The listing below must be repeated word for word, with its images excluded.

===== SUPPLIED INFORMATION

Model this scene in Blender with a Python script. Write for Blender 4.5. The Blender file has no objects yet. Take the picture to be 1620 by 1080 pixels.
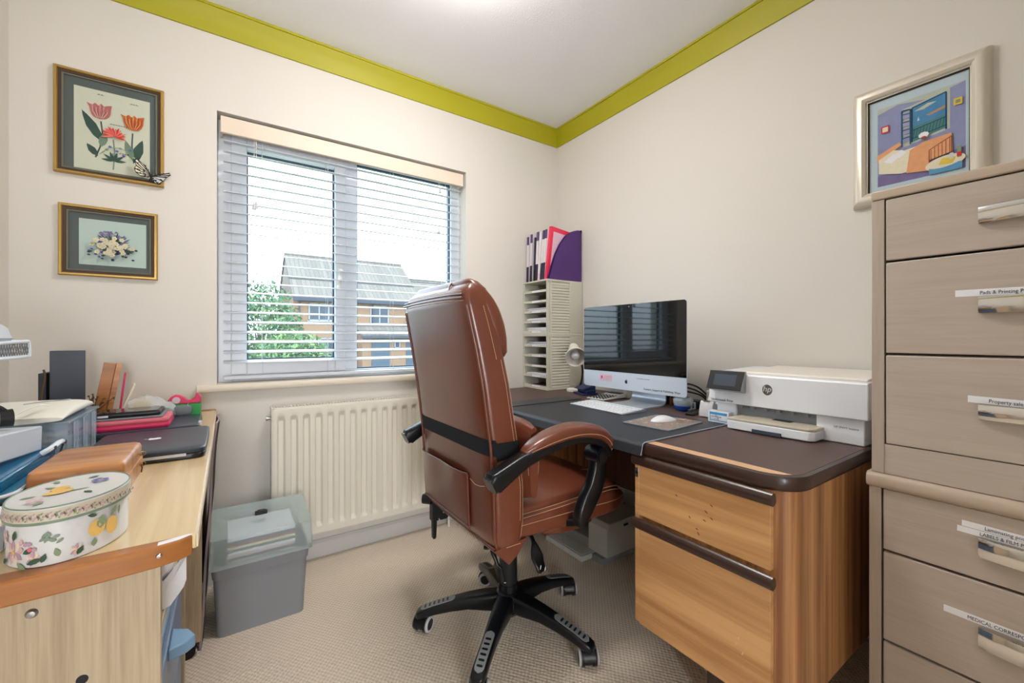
import bpy, bmesh, math, random
from mathutils import Vector, Matrix, Euler
random.seed(7)
PI = math.pi
C = bpy.context.scene.collection
S = bpy.context.scene

# ---------------------------------------------------------------- camera, world, lights, exposure
cam = bpy.data.cameras.new('camera'); cam.lens = 662/1620*36; cam.sensor_width = 36; cam.sensor_fit = 'HORIZONTAL'
cam.shift_y = -6/1620; cam.clip_start = 0.02; cam.clip_end = 200
co = bpy.data.objects.new('camera', cam); C.objects.link(co)
co.location = (0, 0, 1.03); co.rotation_euler = (PI/2, 0, math.radians(-34.18)); S.camera = co
S.view_settings.view_transform = 'Standard'; S.view_settings.look = 'None'
S.view_settings.exposure = 0.10; S.view_settings.gamma = 1; S.view_settings.use_curve_mapping = False
w = bpy.data.worlds.new('overcast_sky'); S.world = w; w.use_nodes = True
wn = w.node_tree.nodes; wl = w.node_tree.links
bg = wn['Background']
tc = wn.new('ShaderNodeTexCoord'); sx = wn.new('ShaderNodeSeparateXYZ'); rp = wn.new('ShaderNodeValToRGB')
rp.color_ramp.elements[0].position = 0.45; rp.color_ramp.elements[0].color = (0.22, 0.23, 0.21, 1)
rp.color_ramp.elements[1].position = 0.55; rp.color_ramp.elements[1].color = (0.80, 0.92, 1.0, 1)
mp = wn.new('ShaderNodeMapRange'); mp.inputs['From Min'].default_value = -1
wl.new(tc.outputs['Generated'], sx.inputs[0]); wl.new(sx.outputs['Z'], mp.inputs['Value'])
wl.new(mp.outputs[0], rp.inputs[0]); wl.new(rp.outputs[0], bg.inputs['Color'])
bg.inputs['Strength'].default_value = 6.4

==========

» WRITTEN ANSWER:
Model this scene in Blender with a Python script. Write for Blender 4.5. The Blender file has no objects yet. Take the picture to be 1620 by 1080 pixels.
import bpy, bmesh, math, random
from mathutils import Vector, Matrix, Euler
random.seed(7)
PI = math.pi
C = bpy.context.scene.collection
S = bpy.context.scene

# ---------------------------------------------------------------- camera, world, lights, exposure
cam = bpy.data.cameras.new('camera'); cam.lens = 662/1620*36; cam.sensor_width = 36; cam.sensor_fit = 'HORIZONTAL'
cam.shift_y = -6/1620; cam.clip_start = 0.02; cam.clip_end = 200
co = bpy.data.objects.new('camera', cam); C.objects.link(co)
co.location = (0, 0, 1.03); co.rotation_euler = (PI/2, 0, math.radians(-34.18)); S.camera = co
S.view_settings.view_transform = 'Standard'; S.view_settings.look = 'None'
S.view_settings.exposure = 0.10; S.view_settings.gamma = 1; S.view_settings.use_curve_mapping = False
w = bpy.data.worlds.new('overcast_sky'); S.world = w; w.use_nodes = True
wn = w.node_tree.nodes; wl = w.node_tree.links
bg = wn['Background']
tc = wn.new('ShaderNodeTexCoord'); sx = wn.new('ShaderNodeSeparateXYZ'); rp = wn.new('ShaderNodeValToRGB')
rp.color_ramp.elements[0].position = 0.45; rp.color_ramp.elements[0].color = (0.22, 0.23, 0.21, 1)
rp.color_ramp.elements[1].position = 0.55; rp.color_ramp.elements[1].color = (0.80, 0.92, 1.0, 1)
mp = wn.new('ShaderNodeMapRange'); mp.inputs['From Min'].default_value = -1
wl.new(tc.outputs['Generated'], sx.inputs[0]); wl.new(sx.outputs['Z'], mp.inputs['Value'])
wl.new(mp.outputs[0], rp.inputs[0]); wl.new(rp.outputs[0], bg.inputs['Color'])
bg.inputs['Strength'].default_value = 6.4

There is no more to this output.